Ha ricevuto per quattro anni la pensione di reversibilità del padre e poi, quando ha smesso, l'Istituto nazionale di previdenza sociale ha dichiarato il suo decesso. «L'impiegata mi ha detto "Guardi che porta fortuna"», racconta oggi l'uomo, che sarebbe passato a miglior vita 17 anni fa
L’Inps lo dichiara morto nel 1997 «Ho dovuto certificare di essere ancora vivo»
Catania, 30 settembre 1997. Giuseppe, 22 anni, ha ricevuto per quattro anni una pensione di reversibilità a seguito della morte di suo padre. Con quei soldi, ha completato gli studi universitari e adesso il suo diritto a percepire una somma mensile – erogata dall’Istituto nazionale di previdenza sociale – è giunto al termine. A dirla con un termine tecnico, il suo diritto è decaduto. Ma una vocale sbagliata unita al fatto che quando uno smette di percepire una pensione, di solito, è perché è passato a miglior vita hanno spinto i solerti impiegati dell’Inps a dichiarare Giuseppe «deceduto». «Quando mi sono visto arrivare a casa quella lettera, sono andato agli uffici di Catania e lì mi hanno detto di stare tranquillo, che non ci sarebbero stati problemi in futuro», racconta l’uomo, che adesso, col beneplacito della previdenza sociale italiana, di anni ne ha 39 e, a causa di un cambio di residenza, si trova in questi giorni a dover richiedere e consegnare un «certificato di esistenza in vita».
Diciassette anni fa, al momento dell’errore, Giuseppe non gli ha dato troppo peso: «Ero giovane, non lavoravo, non mi sono dato pensiero». In effetti, quando poi è cresciuto e ha iniziato a lavorare in un’azienda i contributi venivano regolarmente versati per lui, e l’Inps non aveva niente da obiettare se qualcuno continuava a pagare per un morto. «I problemi sono arrivati dopo, quando è nato mio figlio, sei anni fa, e ho chiesto il congedo parentale», racconta.
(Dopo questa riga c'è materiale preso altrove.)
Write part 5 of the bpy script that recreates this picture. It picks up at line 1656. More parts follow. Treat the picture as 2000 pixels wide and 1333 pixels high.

Non riusciva ad accedere al suo profilo sul sito dell’Inps, così ha telefonato al call center: «L’imbarazzata impiegata non sapeva come dirmi che per lei ero morto». Così ha passato la palla al suo responsabile: «La data del mio decesso era quel 30 settembre 1997». Cinque anni fa, Giuseppe tramite un patronato ha consegnato un certificato che attestava il suo essere ancora in vita: «Si tratta di un documento rilasciato dal Comune – spiega – Ma non è che te lo danno perché sei lì, vivo, davanti a loro. Te lo danno perché non trovano certificati di morte che ti riguardino». Insomma: non sei vivo perché sei vivo, sei vivo perché non sei morto.
Sembrava che tutto si fosse sistemato, «ma evidentemente il problema non era stato risolto, perché adesso che mi sono trasferito e che i miei documenti sono passati dall’Inps di Catania all’Inps di Mascalucia sono morto di nuovo». Provando ad accedere al suo profilo di previdenza sociale ha avuto di nuovo problemi, proprio come nel 2009. «Ho telefonato, di nuovo, al call center e, di nuovo, un’imbarazzata dipendente mi ha comunicato il mio decesso». La trafila, quindi, deve ricominciare: «Certo – ride – non devo necessariamente ritirare il certificato al Comune. Posso pure autocertificare che respiro ancora, nonostante tutto». E oltre al fastidio, la beffa: «L’impiegata mi ha detto “Guardi che porta fortuna”».